Zdrady dokonała grupa polityczna epoki Królestwa Kongresowego, która po wybuchu Powstania przyjęła w nim uczestnictwo, po to tylko, aby z całą premedytacją doprowadzić ruch narodowy do klęski, a Królestwo do powrotu pod panowanie Rosji. Dlaczego to uczyniła? W gronie tym dobrze rozumiano, że zwycięstwo polskie i odbudowanie niepodległości musi pociągnąć za sobą rewolucję polityczną i socjalną, musi zburzyć dotychczasowy system władzy i porządek uprzywilejowań. Chcieli, aby wróciło to, co było, co większość narodu odrzuciła, czyli autonomię w ramach Cesarstwa Rosyjskiego, a nie pełną suwerenność. Bali się po prostu utworzenia w miejsce Rzeczypospolitej szlacheckiej nowej Rzeczypospolitej demokratycznej i parlamentarnej, w której nie będzie miejsca dla uprzywilejowanej grupy.

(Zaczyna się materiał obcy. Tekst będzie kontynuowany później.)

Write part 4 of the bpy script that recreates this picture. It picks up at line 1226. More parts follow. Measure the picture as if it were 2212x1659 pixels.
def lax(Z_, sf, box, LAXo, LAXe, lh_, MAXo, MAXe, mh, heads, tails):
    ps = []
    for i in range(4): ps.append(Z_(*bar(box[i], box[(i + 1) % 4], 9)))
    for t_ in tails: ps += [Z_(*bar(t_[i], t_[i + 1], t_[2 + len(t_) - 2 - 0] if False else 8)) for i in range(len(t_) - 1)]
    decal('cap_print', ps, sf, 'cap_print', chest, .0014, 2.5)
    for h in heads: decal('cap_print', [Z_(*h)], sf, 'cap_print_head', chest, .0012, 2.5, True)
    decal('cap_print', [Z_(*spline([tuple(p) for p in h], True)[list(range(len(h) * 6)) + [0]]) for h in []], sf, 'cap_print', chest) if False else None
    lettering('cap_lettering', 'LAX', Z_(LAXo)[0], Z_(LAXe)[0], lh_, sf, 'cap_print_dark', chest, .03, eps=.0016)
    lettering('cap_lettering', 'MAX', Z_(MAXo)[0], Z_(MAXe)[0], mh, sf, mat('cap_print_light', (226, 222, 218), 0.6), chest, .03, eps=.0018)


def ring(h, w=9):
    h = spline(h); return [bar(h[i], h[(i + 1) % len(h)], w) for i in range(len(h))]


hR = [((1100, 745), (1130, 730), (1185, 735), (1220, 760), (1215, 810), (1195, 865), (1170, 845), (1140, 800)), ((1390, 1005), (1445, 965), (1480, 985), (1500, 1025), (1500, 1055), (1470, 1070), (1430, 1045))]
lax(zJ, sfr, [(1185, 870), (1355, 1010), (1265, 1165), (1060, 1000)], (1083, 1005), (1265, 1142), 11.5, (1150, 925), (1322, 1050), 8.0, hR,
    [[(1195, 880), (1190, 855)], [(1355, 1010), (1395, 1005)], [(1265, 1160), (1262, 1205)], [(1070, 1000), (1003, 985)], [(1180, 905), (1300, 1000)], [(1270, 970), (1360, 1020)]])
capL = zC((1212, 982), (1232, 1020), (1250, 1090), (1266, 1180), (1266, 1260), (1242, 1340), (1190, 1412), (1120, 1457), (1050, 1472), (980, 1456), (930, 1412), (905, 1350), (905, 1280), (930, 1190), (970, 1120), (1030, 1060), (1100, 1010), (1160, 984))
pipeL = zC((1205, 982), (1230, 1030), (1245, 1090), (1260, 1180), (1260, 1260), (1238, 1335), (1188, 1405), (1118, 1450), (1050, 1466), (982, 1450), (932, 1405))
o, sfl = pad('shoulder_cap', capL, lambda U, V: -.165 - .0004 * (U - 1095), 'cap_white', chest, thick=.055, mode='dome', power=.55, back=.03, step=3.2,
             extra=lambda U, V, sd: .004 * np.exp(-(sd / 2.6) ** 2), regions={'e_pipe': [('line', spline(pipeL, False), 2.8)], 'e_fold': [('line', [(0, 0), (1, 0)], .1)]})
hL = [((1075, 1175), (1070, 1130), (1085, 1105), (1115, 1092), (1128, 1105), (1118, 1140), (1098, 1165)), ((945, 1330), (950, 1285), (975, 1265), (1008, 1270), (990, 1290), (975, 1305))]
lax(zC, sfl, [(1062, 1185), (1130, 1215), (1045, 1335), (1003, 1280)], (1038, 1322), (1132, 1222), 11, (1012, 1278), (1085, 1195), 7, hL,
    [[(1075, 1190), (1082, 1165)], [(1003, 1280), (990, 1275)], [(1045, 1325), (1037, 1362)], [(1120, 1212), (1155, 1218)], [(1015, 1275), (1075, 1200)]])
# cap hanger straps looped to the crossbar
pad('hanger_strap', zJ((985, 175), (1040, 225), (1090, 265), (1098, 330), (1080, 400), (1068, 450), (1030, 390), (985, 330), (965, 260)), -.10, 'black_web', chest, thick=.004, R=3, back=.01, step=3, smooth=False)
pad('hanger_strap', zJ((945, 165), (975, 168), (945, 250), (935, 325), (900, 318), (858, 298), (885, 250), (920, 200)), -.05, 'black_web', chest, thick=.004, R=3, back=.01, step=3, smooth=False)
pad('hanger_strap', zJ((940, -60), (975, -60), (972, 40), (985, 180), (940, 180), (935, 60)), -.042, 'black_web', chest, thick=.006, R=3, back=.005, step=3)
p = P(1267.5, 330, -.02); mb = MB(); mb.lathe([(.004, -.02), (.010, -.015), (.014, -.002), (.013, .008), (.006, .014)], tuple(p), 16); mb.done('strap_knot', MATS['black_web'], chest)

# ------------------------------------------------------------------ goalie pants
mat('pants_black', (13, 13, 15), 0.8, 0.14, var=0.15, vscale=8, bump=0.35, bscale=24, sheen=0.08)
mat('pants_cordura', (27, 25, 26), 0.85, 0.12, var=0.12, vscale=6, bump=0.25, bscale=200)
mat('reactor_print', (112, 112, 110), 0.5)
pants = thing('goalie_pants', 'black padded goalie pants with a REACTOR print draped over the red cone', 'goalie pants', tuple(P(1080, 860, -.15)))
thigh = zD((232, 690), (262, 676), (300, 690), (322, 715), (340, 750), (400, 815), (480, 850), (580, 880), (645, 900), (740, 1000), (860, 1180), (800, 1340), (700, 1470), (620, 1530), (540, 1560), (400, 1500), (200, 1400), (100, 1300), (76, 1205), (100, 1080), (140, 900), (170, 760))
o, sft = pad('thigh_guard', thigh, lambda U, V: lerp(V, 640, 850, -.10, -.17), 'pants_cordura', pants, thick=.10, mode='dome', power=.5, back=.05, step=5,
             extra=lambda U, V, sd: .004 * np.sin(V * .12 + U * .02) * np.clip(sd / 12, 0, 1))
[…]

Stąd brała się orientacja raczej na dwór w Petersburgu niż własny naród.
Teraz zajmiemy się głupotą. Ta grupa kierująca Powstaniem liczyła na nagrodę za spowodowanie klęski. Tą nagrodą miała być właśnie restytucja tego, co było do 29 listopada 1830 roku. A co dostali? Namiestnika autokratę, wojska okupacyjne i system terroru i przemocy tzw. „Noc Paskiewiczowską” od nazwiska rosyjskiego generała, który Powstanie Listopadowe stłumił. Musieli w większości uchodzić na emigrację, bo czekałaby ich Syberia albo topór kata, jak w przypadku księcia Adama Czartoryskiego. Liczenie na łaskawość cara Mikołaja I było zaiste przejawem wielkiej politycznej przenikliwości! Niemniej wśród tzw. żywiołu radykalnego także było sporo mylnym mniemań. Dość powszechne było przekonanie, przynajmniej na początku Powstania, o konieczności oddania steru rządów tzw. autorytetom. I tu dochodzimy do kluczowego momentu, kiedy ważyło się, kto będzie Powstaniem kierował. Piotr Wysocki z nocy 29 na 30 listopada dowodził Szkołą Podchorążych. Wtedy swoją konsekwencją, determinacją i odwagą ocalił powstanie przed stłumieniem go w zarodku. 4 grudnia 1830 roku rzucił się na kolana przez maszerującą pod wodzą Maurycego Mochnackiego Szkołą Podchorążych, aby nie dopuścić do obalenia rządów kontrrewolucyjnych kapitulantów w jego oczach „wielkich” autorytetów. I nie dopuścił.